Hinzu kommt, dass die
Muslimbrüder selbst - ganz im zu erwartenden Stil von religiösen Fanatikern
- extrem gewalttätig auftreten, reihenweise Wutaufmärsche inszenieren ("Freitag
der Wut") und damit verständlichen Hass und Gegenwehr auf sich ziehen.
So wirft es schon ein bezeichnendes Licht auf die "Friedensreligion Islam",
wenn Massen von "streng gläubigen Muslimen" direkt von der Moschee
zu gewalttätigen Demonstrationen aufbrechen, bislang 40 Kirchen und mehrere
Regierungsgebäude anzünden, zahlreiche Menschen massakrieren, die sich ihren
martialischen Gewaltaufmärschen entgegenstellen und mit Schnellfeuergewehren
von Minaretten besetzter Moscheen wild um sich schießen. Wer so handelt,
büßt das Recht ein, sich über die selbst heraufbeschworenen Konsequenzen zu
beklagen.
In den arabischen Ländern treffen jetzt und für lange Zeit
unversöhnliche und nur schwer verhandelbare Gegensätze aufeinander, die auch
in Europa über einen langen Zeitraum blutig ausgetragen wurden: Gottesherrschaft
und göttliches Gesetz (Scharia) vs. Säkulare Lebensordnung und Menschenrechte.

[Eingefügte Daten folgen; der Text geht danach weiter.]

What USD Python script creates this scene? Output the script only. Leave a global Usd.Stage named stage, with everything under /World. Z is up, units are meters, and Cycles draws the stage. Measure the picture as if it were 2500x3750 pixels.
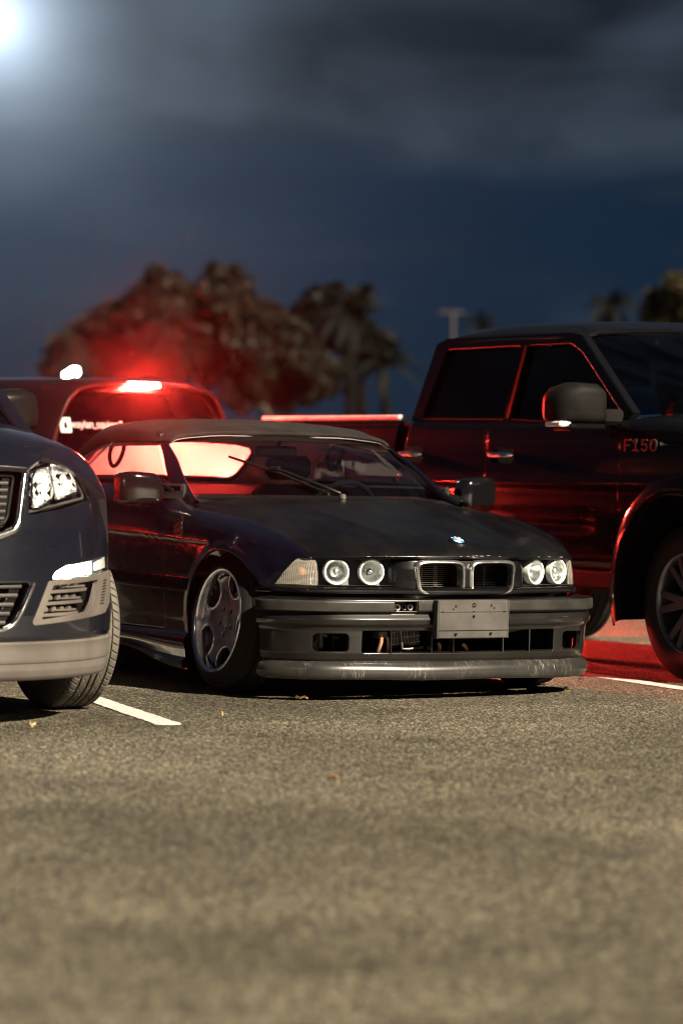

Jeder Schritt in die richtige Richtung sollte begrüßt, die breite Ablehnung
der Muslimbruderschaft durch große Teile der ägyptischen Bevölkerung wertgeschätzt
und larmoyante Protektion der reaktionären Kräfte auf jeden Fall unterlassen
werden.
Die westlichen Überwachungsregierungen, von ihren Bevölkerungen nur noch sehr lose und in Fragen der Islampolitik überhaupt nicht mehr gestützt, tun sich keinen Gefallen, wenn sie sich jetzt als scheinheilige Schutzpatrone der Muslimbrüder aufspielen und es in ihren Ländern zulassen, das eingewanderte Unterstützer der Islamisten unbehelligt durch die Straßen ziehen.